Had the Government produced a White Paper following consultations about what kind of exit we should seek to secure and had they tried to reach a consensus across parties on what was best for the country, in order to bring it together and reconcile the 48% who voted to remain in an open and meaningful way, the triggering of article 50 may not have seemed the watershed or the last possible point of parliamentary influence that it now seems. The Government have had plenty of time to undertake such a process, but they have spent it telling parliamentarians that “Brexit means Brexit”, pointlessly appealing the High Court judgment—with an entirely predictable result—and refusing to say anything of substance on the grounds that it will compromise our negotiating position. The effluxion of time is what will compromise our negotiating position. What pressure will there be on our partners to agree to anything, when by simply biding their time we will be expelled, perhaps without any of the agreements we seek?

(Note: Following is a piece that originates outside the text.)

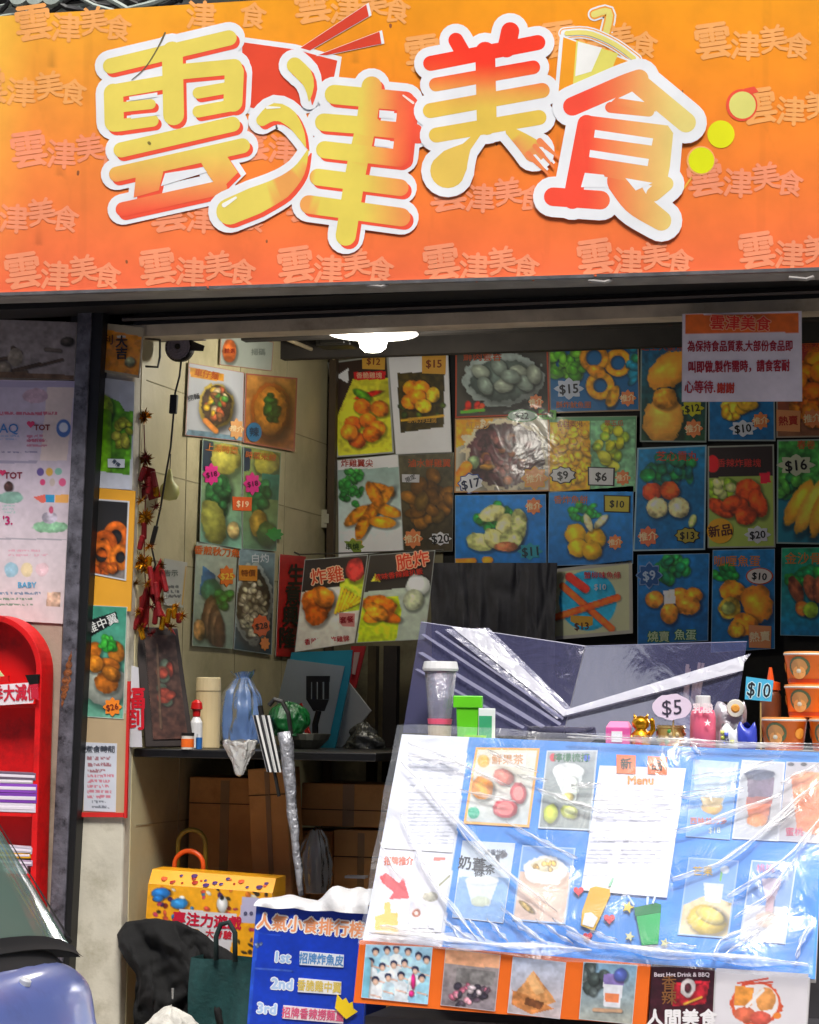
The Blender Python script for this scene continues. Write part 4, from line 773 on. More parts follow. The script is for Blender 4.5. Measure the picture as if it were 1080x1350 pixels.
poster('wall_flyer', 'pale pink brand leaflet sheet with small drawings beside the steel post', 'flyer', [(-60, 340), (335, 345), (282, 1425), (-60, 1405)], PW, '#d3c3d2',
  [('G', '#c6b9cf', '#e2d3d2', .03), ('P', [(215, 350), (335, 350), (300, 700), (180, 700)], '#e2cfc9', .02), ('P', [(-60, 345), (335, 348), (334, 375), (-60, 372)], '#b3a7c4'), ('E', 160, 412, 55, 34, 0, '#c9a9b9', .1, .05, 0), ('W', 0, 490, 315, 490, 1, '#c8506a', 14), ('F', 285, 556, 32, 40, '#4f74b8'), ('F', 285, 552, 20, 22, '#dfe2ee'), ('W', 0, 590, 100, 604, 2, '#8fa4cc', 8), ('W', 120, 590, 215, 632, 3, '#c8708a', 10), ('W', 10, 662, 220, 662, 1, '#7a7498', 7),
   ('P', [(-60, 700), (170, 700), (165, 712), (-60, 712)], '#a9a0b8'), ('E', 40, 815, 20, 22, 0, '#5a3f3a'), ('E', 50, 865, 60, 26, 0, '#8fb8a8', .1, .1, 0), ('W', 10, 900, 80, 930, 3, '#9fc0b8', 9), ('F', 182, 750, 16, 18, '#6a5a9a'), ('F', 222, 750, 16, 18, '#e0b050'), ('F', 262, 748, 16, 16, '#8ac4b0'), ('F', 192, 796, 12, 14, '#d84a7a'), ('F', 235, 796, 12, 18, '#c9b8b0'), ('F', 280, 796, 16, 18, '#e0608a'),
   ('P', [(150, 862), (205, 850), (205, 885), (190, 890)], '#ec7060'), ('P', [(205, 852), (245, 852), (245, 888), (205, 884)], '#3a9ac8'), ('P', [(248, 852), (310, 850), (305, 888), (248, 888)], '#f0b060'), ('E', 225, 995, 80, 26, 0, '#8fc09a', .2, .1, 0), ('E', 225, 955, 34, 26, 0, '#c9c0d0', .2, .1, 0), ('E', 230, 920, 10, 16, 0, '#d05a7a', .1, .1, 0), ('P', [(-60, 1042), (300, 1048), (300, 1054), (-60, 1050)], '#a9a2ac'),
   ('W', 40, 1100, 220, 1120, 2, '#dba0b0', 9), ('E', 52, 1185, 30, 32, 0, '#a8cfe0', .05, .1, 0), ('E', 122, 1185, 26, 32, 0, '#f0dcb0', .05, .1, 0), ('E', 190, 1185, 30, 30, 0, '#eccad0', .05, .1, 0), ('W', -40, 1290, 200, 1290, 1, '#5a7a9a', 11), ('W', -40, 1315, 160, 1340, 2, '#5f8a6a', 9), ('P', [(212, 1285), (272, 1285), (268, 1350), (208, 1348)], '#c9a890', .3)],
  [('AQ', 42, 555, 50, '#4f86c8'), ('TOT', 190, 552, 30, '#8a3a3a', dict(bold=.05)), ('❤', 140, 540, 34, '#d83a6a'), ('TOT', 62, 765, 34, '#8a3a4a', dict(bold=.05)), ('❤', 15, 755, 30, '#d83a6a'), ('Series', 165, 606, 26, '#cf6a86'), ("'3.", 38, 965, 44, '#b82a6a', dict(bold=.04)), ('BABY', 125, 1252, 30, '#5fb0d8', dict(bold=.03))], m=GLOSS, px=1.0)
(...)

Fourthly, I represent a city and a constituency that voted to remain, and I feel the need to represent the views of my constituents on such a momentous issue. In Liverpool, we have seen over many years the advantages of EU membership at first hand. As the Tory Government of Margaret Thatcher genuinely considered organising the “managed decline” of Liverpool in the early 1980s, when I was growing up there, it was the European Economic Community that began to send what over the years became billions of pounds of structural funds to help the regeneration of the city.